What is our principled view of joining government? What are the practical results and experience to this day?

How do we see the history of “real socialism'' in the east and the history of the left in the west of Germany?

What is our relationship to other tendencies and groups of the left?

  • A joint steering committee has been installed to direct the merger. It has formed working groups in which the respective positions of the two sides are discussed and decisions prepared.
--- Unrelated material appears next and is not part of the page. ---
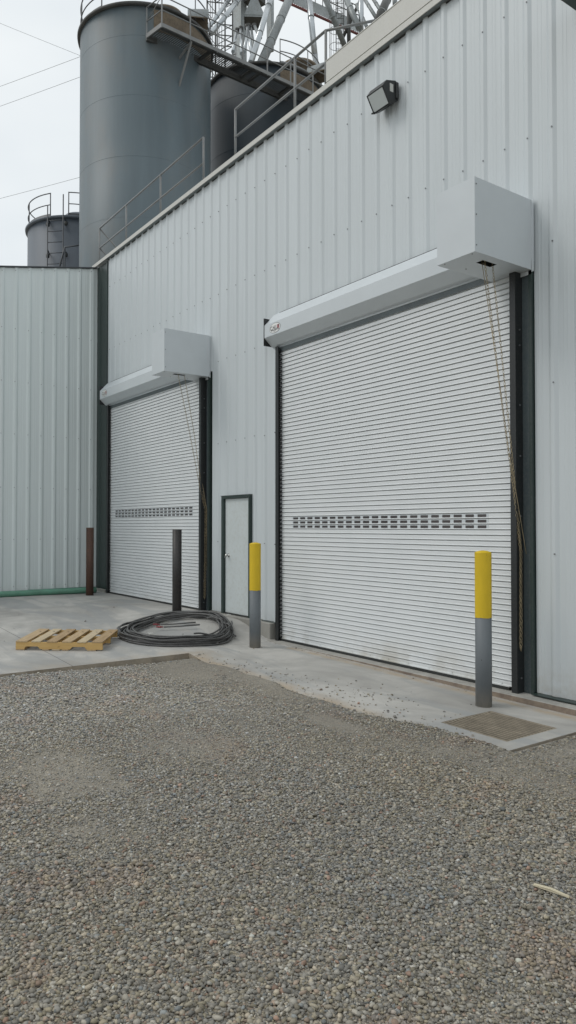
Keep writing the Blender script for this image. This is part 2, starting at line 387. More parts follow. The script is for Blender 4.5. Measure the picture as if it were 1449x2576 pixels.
def pebbles(x, y, z, size, lod):
    n = len(x)
    bm = bmesh.new()
    if lod == 2: bmesh.ops.create_icosphere(bm, subdivisions=2, radius=1)
    elif lod == 1: bmesh.ops.create_icosphere(bm, subdivisions=1, radius=1)
    else:
        vs = [bm.verts.new(p) for p in ((1,0,0),(0,1,0),(-1,0,0),(0,-1,0),(0,0,1))]
        for a, b in ((0,1),(1,2),(2,3),(3,0)): bm.faces.new((vs[a], vs[b], vs[4]))
    bm.verts.ensure_lookup_table(); bm.verts.index_update()
    bv = np.array([v.co[:] for v in bm.verts]); bf = np.array([[v.index for v in f.verts] for f in bm.faces]); bm.free()
    nv_ = len(bv)
    jit = 1+rng.normal(0, .20 if lod else .1, (n, nv_, 1))
    sc = np.stack([size*rng.uniform(.85, 1.45, n), size*rng.uniform(.65, 1.0, n), size*rng.uniform(.42, .75, n)], 1)
    p = bv[None]*jit*sc[:, None, :]
    tx = rng.normal(0, .35, n)[:, None]; tz = rng.uniform(0, 2*PI, n)[:, None]
    y1 = p[..., 1]*np.cos(tx)-p[..., 2]*np.sin(tx); z1 = p[..., 1]*np.sin(tx)+p[..., 2]*np.cos(tx); x1 = p[..., 0]
    x2 = x1*np.cos(tz)-y1*np.sin(tz); y2 = x1*np.sin(tz)+y1*np.cos(tz)
    out = np.stack([x2+x[:, None], y2+y[:, None], z1+z[:, None]], -1)
    # stone colours
    pal = np.array([(.24,.235,.22),(.30,.29,.265),(.20,.20,.195),(.27,.25,.205),(.235,.215,.165),(.33,.30,.25),(.17,.165,.155),(.25,.20,.165),(.42,.41,.39),(.28,.19,.15),(.19,.21,.225)])
    w = np.array([.17,.15,.14,.14,.12,.08,.07,.05,.03,.015,.035]); w = w/w.sum()
    ci = rng.choice(len(pal), n, p=w); colr = pal[ci]*rng.uniform(.66, 1.52, (n, 1))*np.array([1.05, 1.02, .96])
    t = fbm(x, y, 21, 1.3)[:, None]; colr = colr*(1+(t-.5)*np.array([.20, .12, -.02])[None])
    red = np.clip((fbm(x, y, 31, .45)-.68)*7, 0, .25)[:, None]; colr = colr*(1-red)+colr*np.array([1.15, .85, .75])*red
    dry = np.clip((-x-3.6)/3.0, 0, 1)*np.clip((5.0-y)/1.2, .35, 1); colr = colr*(1+dry[:, None]*np.array([.24, .27, .34])[None])
    colr = np.clip(colr, .02, .6)
    return out.reshape(-1, 3), bf, nv_, np.repeat(colr, nv_, 0)
def stone_object(batches, name):
    vs, fs_, cs, base = [], [], [], 0
    for (V_, bf, nv_, C_) in batches:
        n = len(V_)//nv_
        fs_.append((bf[None]+(np.arange(n)*nv_)[:, None, None]).reshape(-1, 3)+base); vs.append(V_); cs.append(C_); base += len(V_)
    V_ = np.concatenate(vs); F_ = np.concatenate(fs_); C_ = np.concatenate(cs)
    me = bpy.data.meshes.new(name); me.vertices.add(len(V_)); me.vertices.foreach_set('co', V_.astype(np.float32).ravel())
    me.loops.add(F_.size); me.loops.foreach_set('vertex_index', F_.astype(np.int32).ravel())
    me.polygons.add(len(F_)); me.polygons.foreach_set('loop_start', (np.arange(len(F_))*3).astype(np.int32))
    me.polygons.foreach_set('use_smooth', np.ones(len(F_), bool))
    me.update(calc_edges=True)
    ca = me.color_attributes.new('Col', 'FLOAT_COLOR', 'POINT')
    ca.data.foreach_set('color', np.concatenate([C_, np.ones((len(C_), 1))], 1).astype(np.float32).ravel())
    me.materials.append(M['stone']); ob = bpy.data.objects.new(name, me); COL.objects.link(ob); return ob
batches = []
for (dens, d0, d1, s0, lod, aa) in ((5500, .9, 9.5, .0085, 0, (-54, -27)), (5500, .9, 9.5, .0085, 0, (27, 54)), (7000, .8, 1.9, .0080, 1, (-27, 27)), (12500, 1.9, 4.6, .0071, 1, (-27, 27)), (9500, 4.6, 7.2, .0074, 1, (-27, 27)), (6000, 7.2, 12.5, .009, 0, (-27, 27))):
    x, y, d = sample(dens, d0, d1, aa)
    free = ~((x < -9.02) & (y < 4.95)) & (y < 5.2)
    ey = np.array([edge_y(a) for a in x]); free &= (y < ey+.03) | (x > -3.85)
    free |= (x > -3.85) & (y < 6.4)
    b = bare(x, y); keep = free & (rng.uniform(0, 1, len(x)) > b)
    x, y, b = x[keep], y[keep], b[keep]
    size = s0*np.minimum(np.exp(rng.normal(0, .33, len(x))), 2.0)*(1-.35*b)
    size = size*(1+.28*(fbm(x, y, 41, 1.1)-.5)*2)
    z = gl(x, y)+size*rng.uniform(-.35, .95, len(x))*(1-b*.6)
    batches.append(pebbles(x, y, z, size, lod))
# stray stones kicked on to the apron
n = 330
x = rng.uniform(-9.0, -4.2, n); e = np.array([edge_y(a) for a in x]); y = e+np.abs(rng.normal(0, .26, n))
cl = rng.uniform(0, 1, n) < .28; x[cl] = -6.1+rng.normal(0, .42, cl.sum()); y[cl] = 5.35+rng.normal(0, .2, cl.sum())
k = (y < 6.4) & ~((x > GX0) & (x < GX1) & (y > GY0) & (y < GY1)); x, y = x[k], y[k]
size = .0085*np.exp(rng.normal(0, .42, len(x))); batches.append(pebbles(x, y, cl_(x, y)+size*.35, size, 1))
px, py = [], []
for (bx_, by_) in ((-9.18, 6.0), (-5.005, 6.085), (-12.05, 6.18)):
    for q in range(9):
        a = rng.uniform(0, 2*PI); d_ = .09+abs(rng.normal(0, .05)); px.append(bx_+math.cos(a)*d_); py.append(by_+math.sin(a)*d_)
for q in range(60): px.append(rng.uniform(-9.3, -4.9)); py.append(6.49-abs(rng.normal(0, .05)))
x = np.array(px); y = np.array(py); size = .0055*np.exp(rng.normal(0, .35, len(x))); batches.append(pebbles(x, y, cl_(x, y)+size*.35, size, 1))
n = 45
x = rng.uniform(-15, -9.3, n); y = rng.uniform(2.2, 6.2, n); size = .006*np.exp(rng.normal(0, .4, n))
batches.append(pebbles(x, y, cl_(x, y)+size*.35, size, 1))
tag(stone_object(batches, 'gravel_stones'), 'loose grey and tan river pebbles covering the yard', 'gravel', kind='stuff')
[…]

They are dealing with: political aims and strategies; statutes and organisation; judicial and financial questions; international relations.

  • An advisory council of independent persons – scientists, writers, artists etc. – is to be convened to counsel the leading bodies, especially when conflicts arise.

  • The Left Party.pds is allowing membership in both organisations to help the merger process.

  • The Left Party.pds and wasg are taking part in the activities of the European Left Party as a member and observer party, respectively.

  • The WASG leading body has decided to propose to the next congress the necessary changes of the party statutes.

In the coming stage more cooperation of the two parties' members in practical political action as well as the smooth organisation of the new parliamentary group's activities will play a major part. Big efforts are also needed in political education, to get a better mutual knowledge of each other's history and politics.
A wave of new members is coming to both parties since the announcement of the merger plans: 3000 to the Left Party.pds and about 7000 to the wasg in 2005. The former now has a membership of 61,000, mainly in the east, the latter of 12,000, mainly in the west.
On February 23, 2006, pds chairperson Lothar Bisky and WASG spokesperson Klaus Ernst presented to the public a 17-page paper of programmatic theses agreed by the working group on political aims and strategies. It is meant as an invitation to the members and sympathisers of the two parties, to independent social scientists, trade unionists and activists of the social movements as well as elected deputies of all levels to take part in a discussion on the future shape of the party of the left. This document shows the common views reached until now, but also the open questions that need further clarification.
The aim is a pluralistic party, bringing together the different outlooks, experiences and biographies of reformed communists, left social democrats, trade unionists, alternative globalisation activists and others of the left, of politically active people from the east and west of the country-- a historic process which may be of interest beyond the borders of Germany.

[Helmut Ettinger is the deputy head of the Left Party.PDS International Department.]